Soldats de Barkhane en action

Soldats de Barkhane en action
Crédit photo : AFP

Les deux crises ne sont pas désespérées, même si on doit tenir compte de la volonté d'en finir exprimée par Vladimir Poutine. Il demeure qu'il n'a pas, à ce jour, envahi l'Ukraine, et en acceptant de dialoguer avec les Occidentaux, notamment avec Joe Biden et avec Emmanuel Macron, il ne semble pas s'acheminer vers un coup de force. Comme l'opposition française a nié à Macron le droit d'accepter la présidence européenne, elle considère comme une circonstance aggravante le fait qu'il s'expose à de vives déconvenues avc Poutine, si celui-ci, qui est tout de même versatile, envoie ses troupes en Ukraine.

C'est de moins en moins probable. Poutine a reçu Macron au Kremlin lundi dernier et mardi, le président français s'est rendu à Kiev pour y rencontrer le président ukrainien, Volodymyr Zelenski. Diplomate increvable, le chef de l'État laisse courir les commentaires catastrophiques lancés pendant la campagne électorale. On ne peut pas nier qu'il prend des risques et que, dans la crise ukrainienne, qui est européenne et mondiale, il tente sincèrement d'éviter une guerre qui laisserait exsangue le continent. Il a beaucoup contribué, en outre, à la fermeté des Occidentaux à l'égard de Moscou qui, non sans perversité, se présente comme une victime, alors qu'elle est l'acteur le plus puissant, militairement, de la crise.

Macron réussira-t-il ? Le plus probable est qu'il trouvera un compromis mi-chèvre mi-chou qui ne satisfera aucun des protagonistes, mais plaira au camp de la soumission à la Russie, j'ai désigné l'extrême droite. Ce compromis peut coïncider avec l'élection présidentielle où M. Macron, déjà fort bien placé, bénéficierait d'un atout supplémentaire, étant entendu que les Français craignent la guerre, à juste titre. Elle n'apporte que malheur et misère à ceux qui la livrent, directement ou indirectement.

Le prix de la présence française

Pour Macron, la tâche n'est pas plus facile au Sahel, où la France, depuis 2014, a assuré sans relâche la sécurité des peuples de la région. Ce n'est pas un fait négligeable. Cette guerre nous a coûté 53 militaires à ce jour et au moins un milliard d'euros par an.

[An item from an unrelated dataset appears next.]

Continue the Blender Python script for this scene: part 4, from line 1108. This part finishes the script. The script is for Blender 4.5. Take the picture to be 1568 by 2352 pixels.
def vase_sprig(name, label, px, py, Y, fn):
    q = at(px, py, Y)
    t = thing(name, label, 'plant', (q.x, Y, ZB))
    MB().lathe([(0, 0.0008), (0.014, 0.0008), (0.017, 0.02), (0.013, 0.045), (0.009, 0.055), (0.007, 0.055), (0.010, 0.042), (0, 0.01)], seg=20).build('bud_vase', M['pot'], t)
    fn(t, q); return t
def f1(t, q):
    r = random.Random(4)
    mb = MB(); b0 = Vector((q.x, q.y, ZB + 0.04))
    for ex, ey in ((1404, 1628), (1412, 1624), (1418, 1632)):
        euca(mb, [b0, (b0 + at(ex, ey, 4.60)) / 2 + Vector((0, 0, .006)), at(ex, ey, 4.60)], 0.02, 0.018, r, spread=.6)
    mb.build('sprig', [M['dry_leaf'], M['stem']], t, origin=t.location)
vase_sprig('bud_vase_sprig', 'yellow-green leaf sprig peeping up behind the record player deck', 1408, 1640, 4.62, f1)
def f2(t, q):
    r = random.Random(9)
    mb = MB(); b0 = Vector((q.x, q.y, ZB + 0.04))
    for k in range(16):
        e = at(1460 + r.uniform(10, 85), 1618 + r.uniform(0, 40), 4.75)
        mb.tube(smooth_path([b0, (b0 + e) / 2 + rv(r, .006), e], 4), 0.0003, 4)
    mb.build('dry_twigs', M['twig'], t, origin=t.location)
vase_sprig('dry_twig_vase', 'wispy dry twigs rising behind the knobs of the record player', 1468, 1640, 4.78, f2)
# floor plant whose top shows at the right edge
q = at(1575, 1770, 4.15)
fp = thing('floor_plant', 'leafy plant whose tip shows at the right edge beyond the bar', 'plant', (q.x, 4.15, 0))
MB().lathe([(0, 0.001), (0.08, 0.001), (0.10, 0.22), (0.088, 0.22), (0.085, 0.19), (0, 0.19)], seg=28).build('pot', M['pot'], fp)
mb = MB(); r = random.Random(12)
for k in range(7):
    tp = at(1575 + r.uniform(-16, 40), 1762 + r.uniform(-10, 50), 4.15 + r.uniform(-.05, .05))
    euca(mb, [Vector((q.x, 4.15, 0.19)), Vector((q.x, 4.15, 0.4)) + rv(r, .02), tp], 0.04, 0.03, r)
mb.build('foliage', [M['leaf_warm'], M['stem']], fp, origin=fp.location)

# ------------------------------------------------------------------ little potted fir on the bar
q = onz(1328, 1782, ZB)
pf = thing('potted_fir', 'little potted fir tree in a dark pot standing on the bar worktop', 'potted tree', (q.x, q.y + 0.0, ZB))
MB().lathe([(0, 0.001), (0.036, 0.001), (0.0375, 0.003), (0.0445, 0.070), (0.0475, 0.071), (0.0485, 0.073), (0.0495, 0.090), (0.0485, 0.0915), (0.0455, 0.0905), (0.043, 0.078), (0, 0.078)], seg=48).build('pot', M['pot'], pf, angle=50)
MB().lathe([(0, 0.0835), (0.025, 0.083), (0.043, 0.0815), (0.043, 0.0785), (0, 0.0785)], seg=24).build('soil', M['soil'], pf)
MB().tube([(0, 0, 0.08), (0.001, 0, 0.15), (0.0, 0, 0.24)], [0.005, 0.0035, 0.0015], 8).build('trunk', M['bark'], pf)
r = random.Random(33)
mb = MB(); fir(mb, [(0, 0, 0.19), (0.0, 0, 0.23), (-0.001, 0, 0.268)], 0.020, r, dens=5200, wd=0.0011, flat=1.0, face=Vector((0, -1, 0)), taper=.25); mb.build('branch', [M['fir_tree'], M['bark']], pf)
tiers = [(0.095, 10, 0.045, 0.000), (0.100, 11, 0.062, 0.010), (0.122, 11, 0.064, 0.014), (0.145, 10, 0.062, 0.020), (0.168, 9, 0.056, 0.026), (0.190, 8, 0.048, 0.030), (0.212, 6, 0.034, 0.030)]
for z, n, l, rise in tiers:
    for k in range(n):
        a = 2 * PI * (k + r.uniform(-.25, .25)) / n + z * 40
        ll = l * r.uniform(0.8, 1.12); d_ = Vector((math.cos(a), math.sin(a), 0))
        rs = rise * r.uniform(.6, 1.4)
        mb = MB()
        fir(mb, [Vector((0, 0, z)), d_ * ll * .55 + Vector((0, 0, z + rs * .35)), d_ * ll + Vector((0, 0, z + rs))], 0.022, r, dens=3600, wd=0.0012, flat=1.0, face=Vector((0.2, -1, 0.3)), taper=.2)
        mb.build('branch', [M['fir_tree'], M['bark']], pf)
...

Les militaires au pouvoir, consécutivement à deux coups d'État, n'ont aucune légitimité pour gouverner le Mali et encore moins pour renverser les alliances : ils ont expulsé l'ambassadeur de France, invité les milices russes, dont la plus connue, Wagner, est déjà implantée sur place, à venir sur leur sol et tiennent la dragée haute à notre gouvernement.

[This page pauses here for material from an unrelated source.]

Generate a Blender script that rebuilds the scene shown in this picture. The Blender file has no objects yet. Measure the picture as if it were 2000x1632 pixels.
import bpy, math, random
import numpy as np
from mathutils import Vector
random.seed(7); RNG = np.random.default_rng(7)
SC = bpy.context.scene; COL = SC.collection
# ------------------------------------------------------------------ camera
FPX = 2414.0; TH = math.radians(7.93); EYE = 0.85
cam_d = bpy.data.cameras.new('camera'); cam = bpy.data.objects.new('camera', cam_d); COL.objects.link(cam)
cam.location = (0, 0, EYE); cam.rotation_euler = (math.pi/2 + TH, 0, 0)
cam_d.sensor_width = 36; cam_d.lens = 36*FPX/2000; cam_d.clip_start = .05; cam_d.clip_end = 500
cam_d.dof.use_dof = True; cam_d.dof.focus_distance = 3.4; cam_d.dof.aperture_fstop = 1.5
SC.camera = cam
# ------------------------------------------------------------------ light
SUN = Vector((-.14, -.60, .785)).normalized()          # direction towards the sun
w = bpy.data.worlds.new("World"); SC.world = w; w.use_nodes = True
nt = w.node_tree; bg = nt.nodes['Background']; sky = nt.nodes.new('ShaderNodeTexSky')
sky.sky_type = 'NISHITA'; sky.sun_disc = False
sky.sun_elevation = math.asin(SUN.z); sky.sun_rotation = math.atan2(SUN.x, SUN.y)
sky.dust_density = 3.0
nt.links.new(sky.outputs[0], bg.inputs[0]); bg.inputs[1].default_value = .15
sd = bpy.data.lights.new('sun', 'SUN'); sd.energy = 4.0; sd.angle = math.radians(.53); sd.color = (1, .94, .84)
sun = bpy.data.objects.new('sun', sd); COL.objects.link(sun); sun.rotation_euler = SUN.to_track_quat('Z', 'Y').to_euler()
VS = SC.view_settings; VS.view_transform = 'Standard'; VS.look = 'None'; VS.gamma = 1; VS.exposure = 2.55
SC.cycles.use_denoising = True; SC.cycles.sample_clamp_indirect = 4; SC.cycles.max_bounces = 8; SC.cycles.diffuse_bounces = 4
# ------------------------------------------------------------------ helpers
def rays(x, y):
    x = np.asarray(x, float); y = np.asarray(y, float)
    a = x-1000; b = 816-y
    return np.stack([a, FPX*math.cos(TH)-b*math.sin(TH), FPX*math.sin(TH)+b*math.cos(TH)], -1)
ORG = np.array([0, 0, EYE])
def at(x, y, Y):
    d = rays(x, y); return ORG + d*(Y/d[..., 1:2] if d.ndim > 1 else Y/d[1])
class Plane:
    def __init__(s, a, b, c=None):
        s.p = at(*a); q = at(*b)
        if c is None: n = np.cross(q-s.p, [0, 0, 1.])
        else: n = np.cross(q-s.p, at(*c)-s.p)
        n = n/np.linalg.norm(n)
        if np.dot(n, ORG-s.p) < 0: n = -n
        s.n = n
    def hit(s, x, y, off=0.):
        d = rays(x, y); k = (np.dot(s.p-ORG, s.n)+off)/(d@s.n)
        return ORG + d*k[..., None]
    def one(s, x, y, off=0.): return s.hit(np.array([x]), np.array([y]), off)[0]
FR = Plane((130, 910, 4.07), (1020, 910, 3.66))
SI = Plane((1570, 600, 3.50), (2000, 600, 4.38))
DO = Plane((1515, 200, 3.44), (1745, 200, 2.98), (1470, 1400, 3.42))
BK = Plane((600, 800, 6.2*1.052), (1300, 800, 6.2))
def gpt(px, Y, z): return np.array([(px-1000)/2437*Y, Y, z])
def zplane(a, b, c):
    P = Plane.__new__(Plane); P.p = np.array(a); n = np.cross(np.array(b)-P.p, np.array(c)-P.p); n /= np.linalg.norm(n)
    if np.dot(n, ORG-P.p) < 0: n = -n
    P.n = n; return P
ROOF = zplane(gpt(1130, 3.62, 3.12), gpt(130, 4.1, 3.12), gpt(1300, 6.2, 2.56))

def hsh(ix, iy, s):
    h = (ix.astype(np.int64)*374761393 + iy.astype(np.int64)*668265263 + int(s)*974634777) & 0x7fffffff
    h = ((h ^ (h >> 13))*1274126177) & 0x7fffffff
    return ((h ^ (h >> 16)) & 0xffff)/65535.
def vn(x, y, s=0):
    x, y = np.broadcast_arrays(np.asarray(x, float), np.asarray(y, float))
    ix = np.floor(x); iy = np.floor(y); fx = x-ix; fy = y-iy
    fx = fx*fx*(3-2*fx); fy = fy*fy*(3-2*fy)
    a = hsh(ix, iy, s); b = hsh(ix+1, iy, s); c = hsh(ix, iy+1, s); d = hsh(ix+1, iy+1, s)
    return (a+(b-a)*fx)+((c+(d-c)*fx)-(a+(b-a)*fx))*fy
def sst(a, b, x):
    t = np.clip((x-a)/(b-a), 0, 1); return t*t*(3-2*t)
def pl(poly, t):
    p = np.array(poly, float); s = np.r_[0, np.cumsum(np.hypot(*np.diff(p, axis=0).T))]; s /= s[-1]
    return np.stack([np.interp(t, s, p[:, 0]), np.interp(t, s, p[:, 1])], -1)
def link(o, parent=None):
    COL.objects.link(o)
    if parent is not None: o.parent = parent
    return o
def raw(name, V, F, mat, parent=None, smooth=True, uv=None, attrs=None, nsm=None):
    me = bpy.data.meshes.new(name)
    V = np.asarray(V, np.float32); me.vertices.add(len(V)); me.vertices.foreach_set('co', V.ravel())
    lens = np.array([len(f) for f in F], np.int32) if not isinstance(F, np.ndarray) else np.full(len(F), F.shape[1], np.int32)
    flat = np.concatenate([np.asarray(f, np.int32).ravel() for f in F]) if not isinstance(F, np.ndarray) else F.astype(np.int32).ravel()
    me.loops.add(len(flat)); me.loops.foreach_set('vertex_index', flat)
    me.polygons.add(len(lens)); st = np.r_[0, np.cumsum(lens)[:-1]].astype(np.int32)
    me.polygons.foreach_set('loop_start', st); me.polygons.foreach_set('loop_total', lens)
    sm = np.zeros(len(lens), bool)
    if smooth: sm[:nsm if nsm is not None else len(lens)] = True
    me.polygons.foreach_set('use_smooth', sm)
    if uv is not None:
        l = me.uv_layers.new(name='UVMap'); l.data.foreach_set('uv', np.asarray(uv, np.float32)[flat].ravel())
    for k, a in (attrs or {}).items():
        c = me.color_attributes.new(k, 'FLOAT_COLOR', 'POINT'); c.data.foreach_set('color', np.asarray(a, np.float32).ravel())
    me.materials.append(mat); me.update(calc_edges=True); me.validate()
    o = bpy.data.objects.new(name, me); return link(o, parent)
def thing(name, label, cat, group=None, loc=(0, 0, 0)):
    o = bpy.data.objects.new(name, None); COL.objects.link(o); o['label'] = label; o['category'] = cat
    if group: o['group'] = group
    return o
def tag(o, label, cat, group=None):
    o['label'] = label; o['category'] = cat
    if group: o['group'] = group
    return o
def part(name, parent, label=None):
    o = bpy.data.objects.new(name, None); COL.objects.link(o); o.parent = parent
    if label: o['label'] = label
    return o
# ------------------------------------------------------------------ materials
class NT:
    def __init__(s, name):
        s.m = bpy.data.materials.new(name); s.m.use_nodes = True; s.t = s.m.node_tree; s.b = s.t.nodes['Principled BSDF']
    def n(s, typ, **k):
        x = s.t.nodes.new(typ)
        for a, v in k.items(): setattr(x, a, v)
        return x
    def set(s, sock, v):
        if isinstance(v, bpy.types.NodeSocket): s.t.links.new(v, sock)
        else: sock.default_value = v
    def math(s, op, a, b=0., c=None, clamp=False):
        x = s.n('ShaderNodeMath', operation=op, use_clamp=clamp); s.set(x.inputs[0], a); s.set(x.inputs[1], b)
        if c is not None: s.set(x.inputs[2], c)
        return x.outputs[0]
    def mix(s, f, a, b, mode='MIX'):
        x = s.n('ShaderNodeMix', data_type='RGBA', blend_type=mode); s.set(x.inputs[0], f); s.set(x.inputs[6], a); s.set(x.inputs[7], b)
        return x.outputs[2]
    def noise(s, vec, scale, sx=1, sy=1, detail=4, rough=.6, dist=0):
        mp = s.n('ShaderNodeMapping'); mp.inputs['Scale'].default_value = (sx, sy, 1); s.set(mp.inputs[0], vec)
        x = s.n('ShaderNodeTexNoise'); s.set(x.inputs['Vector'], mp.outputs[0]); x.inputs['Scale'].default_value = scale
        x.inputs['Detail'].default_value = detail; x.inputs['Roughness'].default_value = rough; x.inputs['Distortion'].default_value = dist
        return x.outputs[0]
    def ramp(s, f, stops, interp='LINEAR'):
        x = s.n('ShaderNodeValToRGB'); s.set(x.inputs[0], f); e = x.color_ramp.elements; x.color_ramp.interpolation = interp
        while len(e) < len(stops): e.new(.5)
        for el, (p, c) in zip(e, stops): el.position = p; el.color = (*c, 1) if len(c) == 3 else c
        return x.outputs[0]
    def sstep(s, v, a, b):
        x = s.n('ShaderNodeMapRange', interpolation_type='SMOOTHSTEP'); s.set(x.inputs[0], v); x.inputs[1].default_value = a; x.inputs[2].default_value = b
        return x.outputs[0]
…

Celui-ci avait déjà réduit de moitié les effectifs de Barkhane, sachant qu'il n'était plus le bienvenu. Mais notre corps expéditionnaire ne quitte pas la région. Nous y sommes allés aussi pour empêcher les djihadistes de se servir du Sahel comme d'une base à partir de laquelle ils peuvent commettre des attentats en France et en Europe. Nous bénéficions du soutien des pays européens pour stationner nos troupes dans des États du Sahel plus accueillants, par exemple le Niger,  et nous pouvons combattre les terroristes avec des moyens militaires puissants.

Ce qui nous évitera d'entrer en conflit avec la junte malienne, réunion d'officiers mal dégrossis dont le moins qu'on puisse dire est qu'ils n'ont pas la reconaissance du ventre et qu'ils sont nuls quand il s'agit de protéger leurs frontières mais efficaces pour juguler les libertés dans leur pays. Le grand retour du putsch en Afrique francophone est un désastre. Non seulement, il ne règle pas la crise endémique de la région, mais il la complique. Chaque jour de junte au pouvoir est plus d'appauvrissement au Mali. 

Tout cela explique que le chef de l'État n'ait pas voulu se mettre en retrait. L'aurait-il fait qu'il aurait été critiqué de toute façon car on l'aurait blâmé d'avoir oublié que nous sommes allés non seulement pour préserver la souveraineté du Mali, mais pour notre intérêt national.